-- begin Input rows --

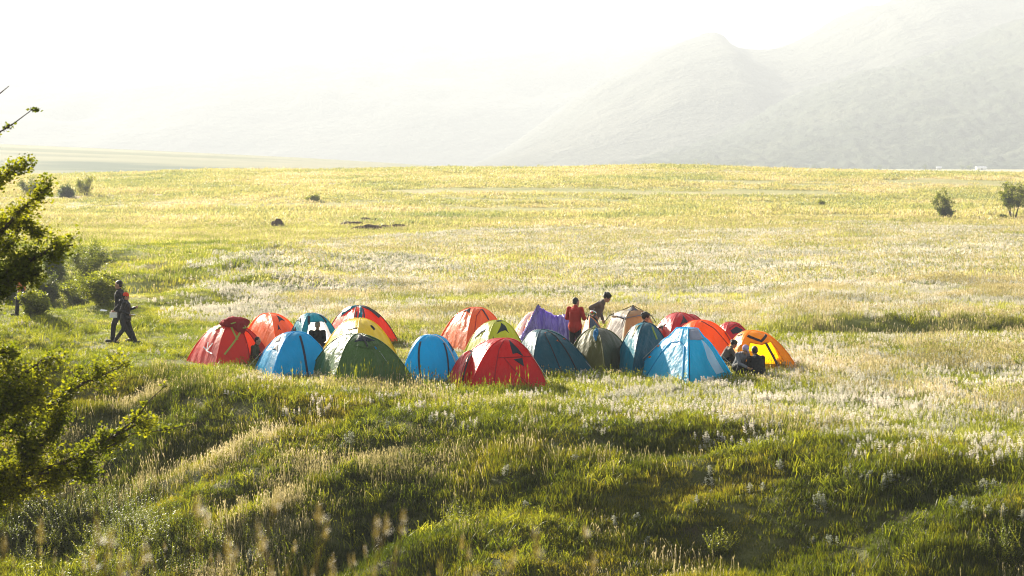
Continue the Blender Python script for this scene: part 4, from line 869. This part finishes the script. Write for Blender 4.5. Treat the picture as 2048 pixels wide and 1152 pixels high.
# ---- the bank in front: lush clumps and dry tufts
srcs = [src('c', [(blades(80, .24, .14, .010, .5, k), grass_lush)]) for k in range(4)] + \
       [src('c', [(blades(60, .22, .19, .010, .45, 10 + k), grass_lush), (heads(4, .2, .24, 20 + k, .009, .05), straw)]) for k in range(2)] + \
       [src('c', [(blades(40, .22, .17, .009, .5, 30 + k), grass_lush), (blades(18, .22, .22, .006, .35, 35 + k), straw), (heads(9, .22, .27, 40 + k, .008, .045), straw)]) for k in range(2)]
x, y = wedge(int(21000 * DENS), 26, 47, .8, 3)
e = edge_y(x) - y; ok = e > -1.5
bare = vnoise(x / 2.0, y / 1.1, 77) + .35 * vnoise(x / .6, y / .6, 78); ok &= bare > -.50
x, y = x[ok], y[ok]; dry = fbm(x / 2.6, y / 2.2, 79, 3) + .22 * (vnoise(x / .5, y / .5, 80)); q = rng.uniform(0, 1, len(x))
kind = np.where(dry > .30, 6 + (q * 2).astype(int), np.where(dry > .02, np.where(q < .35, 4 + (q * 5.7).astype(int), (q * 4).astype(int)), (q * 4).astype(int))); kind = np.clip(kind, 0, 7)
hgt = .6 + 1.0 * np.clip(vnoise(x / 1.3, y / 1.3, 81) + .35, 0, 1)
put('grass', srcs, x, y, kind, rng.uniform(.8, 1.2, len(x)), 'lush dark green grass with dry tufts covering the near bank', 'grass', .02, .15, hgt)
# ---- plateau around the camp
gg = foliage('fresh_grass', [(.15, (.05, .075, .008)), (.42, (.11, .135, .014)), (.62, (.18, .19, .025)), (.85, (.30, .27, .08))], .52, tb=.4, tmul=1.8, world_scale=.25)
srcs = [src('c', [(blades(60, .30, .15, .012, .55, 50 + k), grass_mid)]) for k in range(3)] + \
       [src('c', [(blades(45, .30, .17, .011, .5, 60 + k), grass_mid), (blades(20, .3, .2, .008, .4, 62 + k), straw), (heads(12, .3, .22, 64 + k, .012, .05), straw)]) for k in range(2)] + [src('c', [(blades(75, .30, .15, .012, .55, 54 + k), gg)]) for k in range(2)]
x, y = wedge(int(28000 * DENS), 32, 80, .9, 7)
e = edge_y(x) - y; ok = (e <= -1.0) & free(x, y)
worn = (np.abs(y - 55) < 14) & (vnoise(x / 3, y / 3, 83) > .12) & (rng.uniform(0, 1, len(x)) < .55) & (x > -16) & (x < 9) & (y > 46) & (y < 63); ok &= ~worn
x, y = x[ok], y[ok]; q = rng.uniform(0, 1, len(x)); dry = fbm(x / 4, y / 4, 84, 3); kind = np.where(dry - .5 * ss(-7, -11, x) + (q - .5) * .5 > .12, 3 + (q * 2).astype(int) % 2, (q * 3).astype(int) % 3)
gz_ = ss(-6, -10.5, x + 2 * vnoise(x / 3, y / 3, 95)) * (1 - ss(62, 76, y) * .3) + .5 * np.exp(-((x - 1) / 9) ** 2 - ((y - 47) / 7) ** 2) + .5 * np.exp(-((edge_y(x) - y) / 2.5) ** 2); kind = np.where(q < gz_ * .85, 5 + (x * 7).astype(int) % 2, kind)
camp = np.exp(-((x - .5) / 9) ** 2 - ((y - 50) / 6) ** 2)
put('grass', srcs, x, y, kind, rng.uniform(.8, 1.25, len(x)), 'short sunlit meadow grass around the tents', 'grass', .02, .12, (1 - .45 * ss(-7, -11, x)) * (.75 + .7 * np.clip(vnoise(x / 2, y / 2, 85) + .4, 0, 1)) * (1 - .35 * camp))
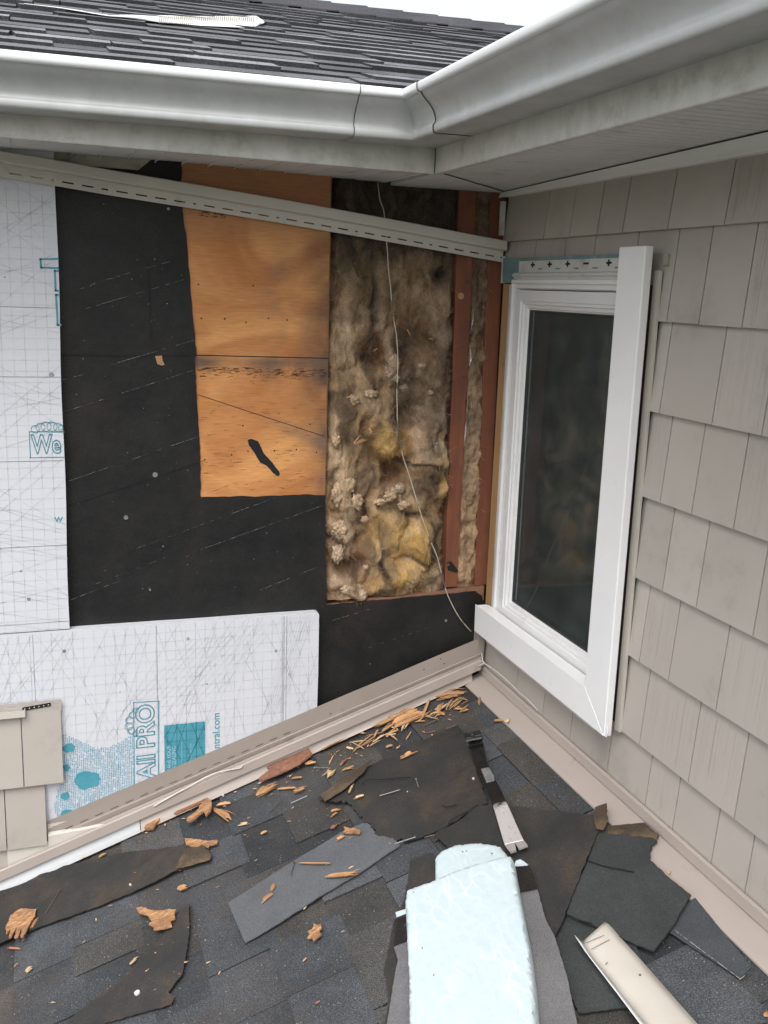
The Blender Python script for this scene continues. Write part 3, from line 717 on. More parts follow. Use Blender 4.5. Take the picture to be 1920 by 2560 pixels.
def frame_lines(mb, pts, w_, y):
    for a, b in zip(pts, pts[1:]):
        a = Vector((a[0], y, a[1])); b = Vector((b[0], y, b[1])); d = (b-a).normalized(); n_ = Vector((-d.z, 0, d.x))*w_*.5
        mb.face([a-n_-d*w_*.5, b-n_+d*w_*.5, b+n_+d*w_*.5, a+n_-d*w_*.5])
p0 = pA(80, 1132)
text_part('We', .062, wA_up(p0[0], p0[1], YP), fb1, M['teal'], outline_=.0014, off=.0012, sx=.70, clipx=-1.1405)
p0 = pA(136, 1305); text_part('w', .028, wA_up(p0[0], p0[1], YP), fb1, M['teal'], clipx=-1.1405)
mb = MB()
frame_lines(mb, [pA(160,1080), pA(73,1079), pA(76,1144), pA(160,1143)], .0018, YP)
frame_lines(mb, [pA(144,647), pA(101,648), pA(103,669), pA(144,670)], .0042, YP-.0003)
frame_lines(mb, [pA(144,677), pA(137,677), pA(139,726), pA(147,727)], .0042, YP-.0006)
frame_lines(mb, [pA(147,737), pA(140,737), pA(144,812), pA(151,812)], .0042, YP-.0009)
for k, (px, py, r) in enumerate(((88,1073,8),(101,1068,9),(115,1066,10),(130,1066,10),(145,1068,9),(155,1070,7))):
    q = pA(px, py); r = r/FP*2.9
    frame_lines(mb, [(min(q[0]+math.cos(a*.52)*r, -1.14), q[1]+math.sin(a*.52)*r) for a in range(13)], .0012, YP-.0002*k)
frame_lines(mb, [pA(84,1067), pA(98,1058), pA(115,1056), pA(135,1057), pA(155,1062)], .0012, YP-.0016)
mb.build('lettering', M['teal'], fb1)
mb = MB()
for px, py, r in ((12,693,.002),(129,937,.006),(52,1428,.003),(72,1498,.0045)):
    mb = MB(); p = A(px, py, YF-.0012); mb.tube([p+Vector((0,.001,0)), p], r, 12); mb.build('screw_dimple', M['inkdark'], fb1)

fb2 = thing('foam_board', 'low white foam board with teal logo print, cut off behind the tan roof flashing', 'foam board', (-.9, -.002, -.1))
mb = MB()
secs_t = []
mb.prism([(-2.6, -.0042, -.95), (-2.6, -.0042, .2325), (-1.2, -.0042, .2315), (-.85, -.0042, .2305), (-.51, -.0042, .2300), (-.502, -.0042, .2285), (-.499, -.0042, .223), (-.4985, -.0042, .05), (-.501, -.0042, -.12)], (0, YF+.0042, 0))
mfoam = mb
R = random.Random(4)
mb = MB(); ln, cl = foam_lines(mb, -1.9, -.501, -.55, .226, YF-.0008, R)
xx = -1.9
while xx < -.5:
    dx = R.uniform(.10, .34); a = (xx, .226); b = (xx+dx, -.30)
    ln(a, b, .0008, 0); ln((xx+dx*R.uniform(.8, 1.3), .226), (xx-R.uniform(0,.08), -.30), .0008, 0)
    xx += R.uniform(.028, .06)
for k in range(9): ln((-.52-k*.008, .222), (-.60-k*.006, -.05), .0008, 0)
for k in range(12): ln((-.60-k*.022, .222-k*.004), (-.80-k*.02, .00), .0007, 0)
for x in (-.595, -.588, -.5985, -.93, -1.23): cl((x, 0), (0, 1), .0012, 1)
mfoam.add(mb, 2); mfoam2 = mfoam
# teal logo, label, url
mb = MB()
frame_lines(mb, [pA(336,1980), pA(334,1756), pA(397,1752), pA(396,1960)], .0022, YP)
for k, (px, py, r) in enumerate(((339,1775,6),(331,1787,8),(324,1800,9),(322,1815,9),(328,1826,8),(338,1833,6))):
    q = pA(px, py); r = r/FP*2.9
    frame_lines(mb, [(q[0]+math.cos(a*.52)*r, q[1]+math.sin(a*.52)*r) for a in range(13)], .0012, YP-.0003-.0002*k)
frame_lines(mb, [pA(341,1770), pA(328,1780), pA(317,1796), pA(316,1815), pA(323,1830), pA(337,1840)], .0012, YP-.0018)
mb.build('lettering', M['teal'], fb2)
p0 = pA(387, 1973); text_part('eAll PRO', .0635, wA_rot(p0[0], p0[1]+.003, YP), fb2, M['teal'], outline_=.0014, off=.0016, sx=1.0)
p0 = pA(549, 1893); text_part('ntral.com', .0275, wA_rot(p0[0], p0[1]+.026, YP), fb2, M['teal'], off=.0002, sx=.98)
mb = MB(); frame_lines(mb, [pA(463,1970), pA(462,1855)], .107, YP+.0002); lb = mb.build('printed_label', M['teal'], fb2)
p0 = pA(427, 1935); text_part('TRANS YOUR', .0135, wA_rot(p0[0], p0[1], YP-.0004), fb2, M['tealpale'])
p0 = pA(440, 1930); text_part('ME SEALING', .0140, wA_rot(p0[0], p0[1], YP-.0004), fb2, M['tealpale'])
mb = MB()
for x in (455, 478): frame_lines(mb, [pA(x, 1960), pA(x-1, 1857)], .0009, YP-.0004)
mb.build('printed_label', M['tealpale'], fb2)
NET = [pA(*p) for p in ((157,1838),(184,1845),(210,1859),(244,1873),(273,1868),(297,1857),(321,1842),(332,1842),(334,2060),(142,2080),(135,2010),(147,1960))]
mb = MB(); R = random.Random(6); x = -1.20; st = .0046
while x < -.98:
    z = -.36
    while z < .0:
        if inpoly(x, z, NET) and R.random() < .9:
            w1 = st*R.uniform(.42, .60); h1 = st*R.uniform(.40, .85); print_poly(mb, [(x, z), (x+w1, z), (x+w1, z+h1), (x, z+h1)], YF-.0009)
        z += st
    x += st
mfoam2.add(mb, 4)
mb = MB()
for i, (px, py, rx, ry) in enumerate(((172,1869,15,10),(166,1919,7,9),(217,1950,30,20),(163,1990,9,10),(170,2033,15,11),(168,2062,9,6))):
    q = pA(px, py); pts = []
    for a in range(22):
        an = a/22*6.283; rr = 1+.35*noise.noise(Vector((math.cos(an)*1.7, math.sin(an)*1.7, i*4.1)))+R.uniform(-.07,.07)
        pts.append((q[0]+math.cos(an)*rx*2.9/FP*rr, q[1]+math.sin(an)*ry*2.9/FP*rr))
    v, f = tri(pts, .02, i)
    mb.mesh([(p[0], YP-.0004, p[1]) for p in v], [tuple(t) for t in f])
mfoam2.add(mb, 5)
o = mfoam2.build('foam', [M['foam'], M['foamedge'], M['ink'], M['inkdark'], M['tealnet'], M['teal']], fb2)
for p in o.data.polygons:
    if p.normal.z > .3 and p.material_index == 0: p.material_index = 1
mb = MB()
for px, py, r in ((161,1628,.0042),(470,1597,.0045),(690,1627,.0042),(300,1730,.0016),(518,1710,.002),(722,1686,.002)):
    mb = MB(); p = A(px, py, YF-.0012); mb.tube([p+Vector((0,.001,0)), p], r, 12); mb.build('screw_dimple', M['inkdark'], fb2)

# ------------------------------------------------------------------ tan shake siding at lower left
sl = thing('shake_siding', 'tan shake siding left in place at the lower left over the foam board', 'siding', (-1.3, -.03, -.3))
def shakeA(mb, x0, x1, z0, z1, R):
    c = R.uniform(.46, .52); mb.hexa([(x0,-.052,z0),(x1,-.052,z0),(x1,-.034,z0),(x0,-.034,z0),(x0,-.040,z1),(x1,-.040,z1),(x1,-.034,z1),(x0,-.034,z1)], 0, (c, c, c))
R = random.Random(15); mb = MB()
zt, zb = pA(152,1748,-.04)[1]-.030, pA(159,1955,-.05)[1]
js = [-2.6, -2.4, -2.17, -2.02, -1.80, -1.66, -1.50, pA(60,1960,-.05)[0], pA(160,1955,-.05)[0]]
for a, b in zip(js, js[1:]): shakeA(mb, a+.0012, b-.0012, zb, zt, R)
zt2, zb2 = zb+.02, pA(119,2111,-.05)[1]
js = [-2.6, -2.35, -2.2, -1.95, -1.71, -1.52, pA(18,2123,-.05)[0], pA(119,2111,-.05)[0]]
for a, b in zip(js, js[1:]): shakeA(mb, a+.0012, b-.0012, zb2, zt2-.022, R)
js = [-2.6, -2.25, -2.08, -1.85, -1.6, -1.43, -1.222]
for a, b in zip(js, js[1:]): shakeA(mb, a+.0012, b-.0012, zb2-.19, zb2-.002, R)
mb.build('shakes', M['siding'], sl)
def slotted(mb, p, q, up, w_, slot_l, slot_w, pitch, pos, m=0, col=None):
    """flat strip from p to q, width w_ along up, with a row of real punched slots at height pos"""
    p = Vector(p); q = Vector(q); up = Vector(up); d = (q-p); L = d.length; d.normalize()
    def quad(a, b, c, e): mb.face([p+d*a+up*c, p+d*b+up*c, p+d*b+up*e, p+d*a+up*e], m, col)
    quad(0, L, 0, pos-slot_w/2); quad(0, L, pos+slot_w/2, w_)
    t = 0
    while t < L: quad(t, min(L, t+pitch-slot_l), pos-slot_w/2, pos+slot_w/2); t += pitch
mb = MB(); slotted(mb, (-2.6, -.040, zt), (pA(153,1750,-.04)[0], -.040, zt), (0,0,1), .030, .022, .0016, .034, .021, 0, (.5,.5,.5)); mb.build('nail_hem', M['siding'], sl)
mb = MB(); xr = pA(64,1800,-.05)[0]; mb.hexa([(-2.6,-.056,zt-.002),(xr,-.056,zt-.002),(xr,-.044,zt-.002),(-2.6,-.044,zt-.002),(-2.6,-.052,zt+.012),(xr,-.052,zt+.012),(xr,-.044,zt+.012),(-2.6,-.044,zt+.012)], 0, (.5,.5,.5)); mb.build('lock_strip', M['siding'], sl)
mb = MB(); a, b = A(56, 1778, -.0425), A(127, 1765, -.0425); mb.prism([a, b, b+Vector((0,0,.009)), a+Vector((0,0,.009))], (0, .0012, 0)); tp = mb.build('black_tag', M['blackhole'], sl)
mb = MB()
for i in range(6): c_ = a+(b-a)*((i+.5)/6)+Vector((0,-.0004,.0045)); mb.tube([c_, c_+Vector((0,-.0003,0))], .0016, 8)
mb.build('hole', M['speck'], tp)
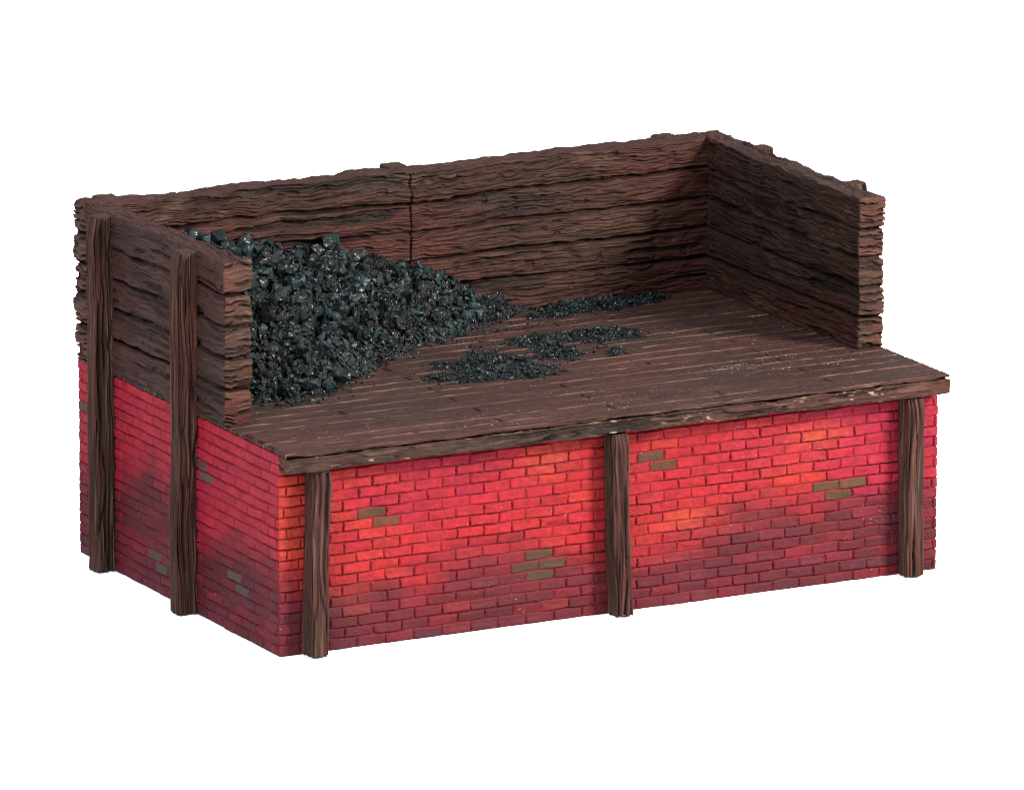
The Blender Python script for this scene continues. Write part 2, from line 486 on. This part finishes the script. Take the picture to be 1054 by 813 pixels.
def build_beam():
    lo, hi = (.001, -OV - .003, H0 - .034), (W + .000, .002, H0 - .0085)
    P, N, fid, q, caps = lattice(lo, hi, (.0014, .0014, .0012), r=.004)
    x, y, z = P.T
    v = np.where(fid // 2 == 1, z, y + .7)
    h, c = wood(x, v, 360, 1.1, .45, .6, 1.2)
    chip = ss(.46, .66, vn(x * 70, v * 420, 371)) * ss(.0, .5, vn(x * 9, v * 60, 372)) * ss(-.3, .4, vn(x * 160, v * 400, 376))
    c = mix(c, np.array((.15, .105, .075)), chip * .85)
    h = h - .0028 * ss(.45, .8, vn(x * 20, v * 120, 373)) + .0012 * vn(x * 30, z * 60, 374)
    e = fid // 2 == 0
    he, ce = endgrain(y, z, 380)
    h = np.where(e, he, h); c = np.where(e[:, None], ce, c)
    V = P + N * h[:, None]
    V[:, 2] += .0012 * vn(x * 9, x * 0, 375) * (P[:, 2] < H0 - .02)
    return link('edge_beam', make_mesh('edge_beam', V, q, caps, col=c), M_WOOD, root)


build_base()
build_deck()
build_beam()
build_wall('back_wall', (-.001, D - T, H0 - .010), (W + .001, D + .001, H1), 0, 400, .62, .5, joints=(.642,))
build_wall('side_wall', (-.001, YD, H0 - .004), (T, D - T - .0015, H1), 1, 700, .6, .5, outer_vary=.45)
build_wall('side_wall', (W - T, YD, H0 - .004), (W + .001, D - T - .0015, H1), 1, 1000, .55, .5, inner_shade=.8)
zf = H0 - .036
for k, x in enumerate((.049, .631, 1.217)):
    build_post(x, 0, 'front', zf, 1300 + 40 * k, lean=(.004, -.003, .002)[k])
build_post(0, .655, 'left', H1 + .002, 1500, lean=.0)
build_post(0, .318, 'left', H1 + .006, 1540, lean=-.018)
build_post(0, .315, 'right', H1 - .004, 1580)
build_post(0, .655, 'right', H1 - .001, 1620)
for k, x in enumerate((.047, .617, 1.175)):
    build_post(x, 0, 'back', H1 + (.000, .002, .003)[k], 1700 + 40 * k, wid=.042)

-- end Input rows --

• **Stated task**:
Repeat exactly the lines running from the one with "by 813 pixels." through the one with "build_wall('side_wall', (-.001, YD, H0", both included.

• **The reply**:
The Blender Python script for this scene continues. Write part 2, from line 486 on. This part finishes the script. Take the picture to be 1054 by 813 pixels.
def build_beam():
    lo, hi = (.001, -OV - .003, H0 - .034), (W + .000, .002, H0 - .0085)
    P, N, fid, q, caps = lattice(lo, hi, (.0014, .0014, .0012), r=.004)
    x, y, z = P.T
    v = np.where(fid // 2 == 1, z, y + .7)
    h, c = wood(x, v, 360, 1.1, .45, .6, 1.2)
    chip = ss(.46, .66, vn(x * 70, v * 420, 371)) * ss(.0, .5, vn(x * 9, v * 60, 372)) * ss(-.3, .4, vn(x * 160, v * 400, 376))
    c = mix(c, np.array((.15, .105, .075)), chip * .85)
    h = h - .0028 * ss(.45, .8, vn(x * 20, v * 120, 373)) + .0012 * vn(x * 30, z * 60, 374)
    e = fid // 2 == 0
    he, ce = endgrain(y, z, 380)
    h = np.where(e, he, h); c = np.where(e[:, None], ce, c)
    V = P + N * h[:, None]
    V[:, 2] += .0012 * vn(x * 9, x * 0, 375) * (P[:, 2] < H0 - .02)
    return link('edge_beam', make_mesh('edge_beam', V, q, caps, col=c), M_WOOD, root)


build_base()
build_deck()
build_beam()
build_wall('back_wall', (-.001, D - T, H0 - .010), (W + .001, D + .001, H1), 0, 400, .62, .5, joints=(.642,))
build_wall('side_wall', (-.001, YD, H0 - .004), (T, D - T - .0015, H1), 1, 700, .6, .5, outer_vary=.45)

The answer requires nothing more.